TASK DETAILS
Exclude the pictures, then repeat the remaining data exactly.

RAW DATA
+ + + + +
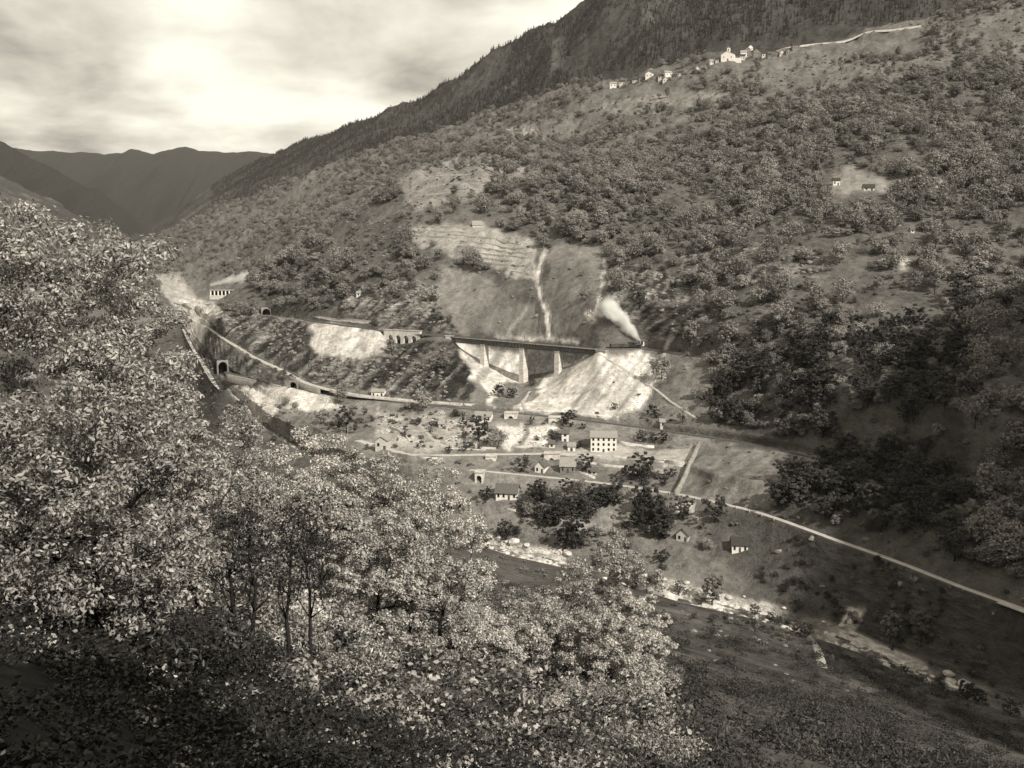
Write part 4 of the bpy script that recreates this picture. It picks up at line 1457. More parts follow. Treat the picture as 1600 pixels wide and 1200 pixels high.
def plume(name, label, A, B, r0, r1, dens, seed, col=0.95):
    """a cone-like body of steam from A to B; density falls off towards its edge"""
    A, B = Vector(A), Vector(B)
    L = (B - A).length
    n, k = 16, 14
    m = MB()
    pts = [(0, 0, -0.02 + 1.06 * i / k) for i in range(k + 1)]
    rad = [1.45 * (r0 + (r1 - r0) * min(max(p[2], 0), 1) ** 0.8) / L for p in pts]
    b0 = len(m.v)
    m.tube(pts, rad, n)
    me = m.mesh(name)
    mt = bpy.data.materials.new(name)
    mt.use_nodes = True
    nt = mt.node_tree
    nt.nodes.remove(nt.nodes['Principled BSDF'])
    pv = N(nt, 'ShaderNodeVolumePrincipled')
    pv.inputs['Color'].default_value = (col, col * 0.99, col * 0.96, 1)
    pv.inputs['Anisotropy'].default_value = -0.3
    co = N(nt, 'ShaderNodeTexCoord').outputs['Object']
    wn_ = nt.nodes.new('ShaderNodeTexNoise')
    wn_.inputs['Scale'].default_value = 5.5
    wn_.inputs['Detail'].default_value = 3
    nt.links.new(co, wn_.inputs['Vector'])
    sb = N(nt, 'ShaderNodeVectorMath', operation='SUBTRACT')
    sb.inputs[1].default_value = (0.5, 0.5, 0.5)
    nt.links.new(wn_.outputs['Color'], sb.inputs[0])
    scv = N(nt, 'ShaderNodeVectorMath', operation='SCALE')
    scv.inputs['Scale'].default_value = 0.3
    nt.links.new(sb.outputs[0], scv.inputs[0])
    adv = N(nt, 'ShaderNodeVectorMath', operation='ADD')
    nt.links.new(co, adv.inputs[0])
    nt.links.new(scv.outputs[0], adv.inputs[1])
    sp0 = N(nt, 'ShaderNodeSeparateXYZ')
    nt.links.new(co, sp0.inputs[0])
    mxv = N(nt, 'ShaderNodeMix')
    mxv.data_type = 'VECTOR'
    nt.links.new(nmath(nt, 'MULTIPLY', sp0.outputs[2], 2.0, True), mxv.inputs[0])
    nt.links.new(co, mxv.inputs[4])
    nt.links.new(adv.outputs[0], mxv.inputs[5])
    sp = N(nt, 'ShaderNodeSeparateXYZ')
    nt.links.new(mxv.outputs[1], sp.inputs[0])
    z = sp0.outputs[2]
    rho = nmath(nt, 'SQRT', nmath(nt, 'ADD', nmath(nt, 'MULTIPLY', sp.outputs[0], sp.outputs[0]), nmath(nt, 'MULTIPLY', sp.outputs[1], sp.outputs[1])))
    zz = nmath(nt, 'POWER', nmath(nt, 'MAXIMUM', z, 0.0), 0.8)
    rr = nmath(nt, 'ADD', nmath(nt, 'MULTIPLY', zz, (r1 - r0) / L), r0 / L)
    e_ = nmath(nt, 'SUBTRACT', 1.0, nmath(nt, 'DIVIDE', rho, rr), True)
    mpn = N(nt, 'ShaderNodeMapping')
    mpn.inputs['Location'].default_value = (seed, seed * 2, 0)
    mpn.inputs['Scale'].default_value = (1, 1, 0.55)
    nt.links.new(co, mpn.inputs[0])
    no = nnoise(nt, L / (r1 * 0.5), 5, 0.65, mpn.outputs[0])
    e2 = nmath(nt, 'SUBTRACT', nmath(nt, 'ADD', nmath(nt, 'MULTIPLY', e_, 1.2), nmath(nt, 'MULTIPLY', no, 1.4)), 1.0, True)
    fade = nmath(nt, 'MINIMUM', nmath(nt, 'MULTIPLY', nmath(nt, 'SUBTRACT', 1.03, z, True), 2.2), 1.0)
    d = nmath(nt, 'MULTIPLY', nmath(nt, 'MULTIPLY', e2, fade), dens)
    nt.links.new(d, pv.inputs['Density'])
    nt.links.new(pv.outputs[0], nt.nodes['Material Output'].inputs['Volume'])
    me.materials.append(mt)
    o = obj(name, me)
    o.matrix_world = Matrix.Translation(A) @ (B - A).to_track_quat('Z', 'Y').to_matrix().to_4x4() @ Matrix.Scale(L, 4)
    return tag(o, label, 'steam')


lc = lo.matrix_basis @ Vector((3.6, 0, 4.3))
plume('steam_plume', 'bright white steam plume slanting up left from the locomotive', lc, at(944, 470, lc.y + 14), 0.9, 12.0, 0.9, 1.3, 0.995)
plume('smoke_trail', 'pale smoke trail drifting right above the far railway gallery', at(330, 445, GY + 6), at(406, 424, GY + 30), 3.5, 12, 0.13, 4.4, 0.98)

# ================================================================== VEGETATION: meshes
def cards(P, Nrm, size, rs, fold=0.25, aspect=1.0, quad=False):
    """one folded leaf (or leaf clump) per point: 6 verts, 2 quads"""
    n = len(P)
    Nrm = Nrm / (np.linalg.norm(Nrm, axis=1)[:, None] + 1e-9)
    t = rs.normal(size=(n, 3))
    t -= (t * Nrm).sum(1)[:, None] * Nrm
    t /= np.linalg.norm(t, axis=1)[:, None] + 1e-9
    b = np.cross(Nrm, t)
    sz = (size * rs.uniform(0.6, 1.35, n))[:, None]
    w = sz * 0.5 * aspect
    if quad:
        v = np.stack([P - t * sz * 0.5, P + b * w * 0.8 + t * sz * 0.05, P + t * sz * 0.55, P - b * w * 0.8 - t * sz * 0.02 - Nrm * fold * w], 1).reshape(-1, 3)
        return v, np.arange(n * 4).reshape(n, 4)
    v = np.stack([P - t * sz * 0.5, P + b * w * 0.75 - t * sz * 0.12 - Nrm * fold * w, P + b * w * 0.55 + t * sz * 0.28 - Nrm * fold * w,
                  P + t * sz * 0.55, P - b * w * 0.6 + t * sz * 0.25 - Nrm * fold * w, P - b * w * 0.75 - t * sz * 0.15 - Nrm * fold * w], 1).reshape(-1, 3)
    k = np.arange(n)[:, None] * 6
    f = np.concatenate([k + np.array([[0, 1, 2, 3]]), k + np.array([[0, 3, 4, 5]])], 1).reshape(-1, 4)
    return v, f


def lobes_points(lobes, n, rs, shell=0.55):
    """points and outward directions over a set of ellipsoid lobes (cx,cy,cz,rx,ry,rz)"""
    L = np.array(lobes)
    w = L[:, 3] * L[:, 5]
    li = rs.choice(len(L), n, p=w / w.sum())
    d = rs.normal(size=(n, 3))
    d[:, 2] = np.where(d[:, 2] < 0, d[:, 2] * 0.6, d[:, 2])
    d /= np.linalg.norm(d, axis=1)[:, None]
    r = shell + (1 - shell) * rs.random(n) ** 0.6
    r = r * (1 + 0.14 * rs.normal(size=n))
    P = L[li, :3] + d * L[li, 3:] * r[:, None]
    return P, d


def crown_lobes(h, r, base, k, rs, flat=0.8):
    """lobes of an uneven crown: k clumps round a core"""
    lob = [(0, 0, base + (h - base) * 0.5, r * 0.62, r * 0.62, (h - base) * 0.42)]
    for i in range(k):
        a = 2.4 * i + rs.uniform(-0.5, 0.5)
        t = (i + 0.5) / k
        z = base + (h - base) * (0.15 + 0.72 * t)
        env = math.sin(math.pi * min(max(0.12 + 0.8 * t, 0), 1)) ** 0.6
        q = r * env * rs.uniform(0.45, 0.85)
        lr = r * rs.uniform(0.26, 0.5)
        lob.append((q * math.cos(a), q * math.sin(a), z, lr, lr, lr * flat * rs.uniform(0.7, 1.1)))
    return lob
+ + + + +
WRITTEN RESPONSE
Write part 4 of the bpy script that recreates this picture. It picks up at line 1457. More parts follow. Treat the picture as 1600 pixels wide and 1200 pixels high.
def plume(name, label, A, B, r0, r1, dens, seed, col=0.95):
    """a cone-like body of steam from A to B; density falls off towards its edge"""
    A, B = Vector(A), Vector(B)
    L = (B - A).length
    n, k = 16, 14
    m = MB()
    pts = [(0, 0, -0.02 + 1.06 * i / k) for i in range(k + 1)]
    rad = [1.45 * (r0 + (r1 - r0) * min(max(p[2], 0), 1) ** 0.8) / L for p in pts]
    b0 = len(m.v)
    m.tube(pts, rad, n)
    me = m.mesh(name)
    mt = bpy.data.materials.new(name)
    mt.use_nodes = True
    nt = mt.node_tree
    nt.nodes.remove(nt.nodes['Principled BSDF'])
    pv = N(nt, 'ShaderNodeVolumePrincipled')
    pv.inputs['Color'].default_value = (col, col * 0.99, col * 0.96, 1)
    pv.inputs['Anisotropy'].default_value = -0.3
    co = N(nt, 'ShaderNodeTexCoord').outputs['Object']
    wn_ = nt.nodes.new('ShaderNodeTexNoise')
    wn_.inputs['Scale'].default_value = 5.5
    wn_.inputs['Detail'].default_value = 3
    nt.links.new(co, wn_.inputs['Vector'])
    sb = N(nt, 'ShaderNodeVectorMath', operation='SUBTRACT')
    sb.inputs[1].default_value = (0.5, 0.5, 0.5)
    nt.links.new(wn_.outputs['Color'], sb.inputs[0])
    scv = N(nt, 'ShaderNodeVectorMath', operation='SCALE')
    scv.inputs['Scale'].default_value = 0.3
    nt.links.new(sb.outputs[0], scv.inputs[0])
    adv = N(nt, 'ShaderNodeVectorMath', operation='ADD')
    nt.links.new(co, adv.inputs[0])
    nt.links.new(scv.outputs[0], adv.inputs[1])
    sp0 = N(nt, 'ShaderNodeSeparateXYZ')
    nt.links.new(co, sp0.inputs[0])
    mxv = N(nt, 'ShaderNodeMix')
    mxv.data_type = 'VECTOR'
    nt.links.new(nmath(nt, 'MULTIPLY', sp0.outputs[2], 2.0, True), mxv.inputs[0])
    nt.links.new(co, mxv.inputs[4])
    nt.links.new(adv.outputs[0], mxv.inputs[5])
    sp = N(nt, 'ShaderNodeSeparateXYZ')
    nt.links.new(mxv.outputs[1], sp.inputs[0])
    z = sp0.outputs[2]
    rho = nmath(nt, 'SQRT', nmath(nt, 'ADD', nmath(nt, 'MULTIPLY', sp.outputs[0], sp.outputs[0]), nmath(nt, 'MULTIPLY', sp.outputs[1], sp.outputs[1])))
    zz = nmath(nt, 'POWER', nmath(nt, 'MAXIMUM', z, 0.0), 0.8)
    rr = nmath(nt, 'ADD', nmath(nt, 'MULTIPLY', zz, (r1 - r0) / L), r0 / L)
    e_ = nmath(nt, 'SUBTRACT', 1.0, nmath(nt, 'DIVIDE', rho, rr), True)
    mpn = N(nt, 'ShaderNodeMapping')
    mpn.inputs['Location'].default_value = (seed, seed * 2, 0)
    mpn.inputs['Scale'].default_value = (1, 1, 0.55)
    nt.links.new(co, mpn.inputs[0])
    no = nnoise(nt, L / (r1 * 0.5), 5, 0.65, mpn.outputs[0])
    e2 = nmath(nt, 'SUBTRACT', nmath(nt, 'ADD', nmath(nt, 'MULTIPLY', e_, 1.2), nmath(nt, 'MULTIPLY', no, 1.4)), 1.0, True)
    fade = nmath(nt, 'MINIMUM', nmath(nt, 'MULTIPLY', nmath(nt, 'SUBTRACT', 1.03, z, True), 2.2), 1.0)
    d = nmath(nt, 'MULTIPLY', nmath(nt, 'MULTIPLY', e2, fade), dens)
    nt.links.new(d, pv.inputs['Density'])
    nt.links.new(pv.outputs[0], nt.nodes['Material Output'].inputs['Volume'])
    me.materials.append(mt)
    o = obj(name, me)
    o.matrix_world = Matrix.Translation(A) @ (B - A).to_track_quat('Z', 'Y').to_matrix().to_4x4() @ Matrix.Scale(L, 4)
    return tag(o, label, 'steam')


lc = lo.matrix_basis @ Vector((3.6, 0, 4.3))
plume('steam_plume', 'bright white steam plume slanting up left from the locomotive', lc, at(944, 470, lc.y + 14), 0.9, 12.0, 0.9, 1.3, 0.995)
plume('smoke_trail', 'pale smoke trail drifting right above the far railway gallery', at(330, 445, GY + 6), at(406, 424, GY + 30), 3.5, 12, 0.13, 4.4, 0.98)

# ================================================================== VEGETATION: meshes
def cards(P, Nrm, size, rs, fold=0.25, aspect=1.0, quad=False):
    """one folded leaf (or leaf clump) per point: 6 verts, 2 quads"""
    n = len(P)
    Nrm = Nrm / (np.linalg.norm(Nrm, axis=1)[:, None] + 1e-9)
    t = rs.normal(size=(n, 3))
    t -= (t * Nrm).sum(1)[:, None] * Nrm
    t /= np.linalg.norm(t, axis=1)[:, None] + 1e-9
    b = np.cross(Nrm, t)
    sz = (size * rs.uniform(0.6, 1.35, n))[:, None]
    w = sz * 0.5 * aspect
    if quad:
        v = np.stack([P - t * sz * 0.5, P + b * w * 0.8 + t * sz * 0.05, P + t * sz * 0.55, P - b * w * 0.8 - t * sz * 0.02 - Nrm * fold * w], 1).reshape(-1, 3)
        return v, np.arange(n * 4).reshape(n, 4)
    v = np.stack([P - t * sz * 0.5, P + b * w * 0.75 - t * sz * 0.12 - Nrm * fold * w, P + b * w * 0.55 + t * sz * 0.28 - Nrm * fold * w,
                  P + t * sz * 0.55, P - b * w * 0.6 + t * sz * 0.25 - Nrm * fold * w, P - b * w * 0.75 - t * sz * 0.15 - Nrm * fold * w], 1).reshape(-1, 3)
    k = np.arange(n)[:, None] * 6
    f = np.concatenate([k + np.array([[0, 1, 2, 3]]), k + np.array([[0, 3, 4, 5]])], 1).reshape(-1, 4)
    return v, f


def lobes_points(lobes, n, rs, shell=0.55):
    """points and outward directions over a set of ellipsoid lobes (cx,cy,cz,rx,ry,rz)"""
    L = np.array(lobes)
    w = L[:, 3] * L[:, 5]
    li = rs.choice(len(L), n, p=w / w.sum())
    d = rs.normal(size=(n, 3))
    d[:, 2] = np.where(d[:, 2] < 0, d[:, 2] * 0.6, d[:, 2])
    d /= np.linalg.norm(d, axis=1)[:, None]
    r = shell + (1 - shell) * rs.random(n) ** 0.6
    r = r * (1 + 0.14 * rs.normal(size=n))
    P = L[li, :3] + d * L[li, 3:] * r[:, None]
    return P, d


def crown_lobes(h, r, base, k, rs, flat=0.8):
    """lobes of an uneven crown: k clumps round a core"""
    lob = [(0, 0, base + (h - base) * 0.5, r * 0.62, r * 0.62, (h - base) * 0.42)]
    for i in range(k):
        a = 2.4 * i + rs.uniform(-0.5, 0.5)
        t = (i + 0.5) / k
        z = base + (h - base) * (0.15 + 0.72 * t)
        env = math.sin(math.pi * min(max(0.12 + 0.8 * t, 0), 1)) ** 0.6
        q = r * env * rs.uniform(0.45, 0.85)
        lr = r * rs.uniform(0.26, 0.5)
        lob.append((q * math.cos(a), q * math.sin(a), z, lr, lr, lr * flat * rs.uniform(0.7, 1.1)))
    return lob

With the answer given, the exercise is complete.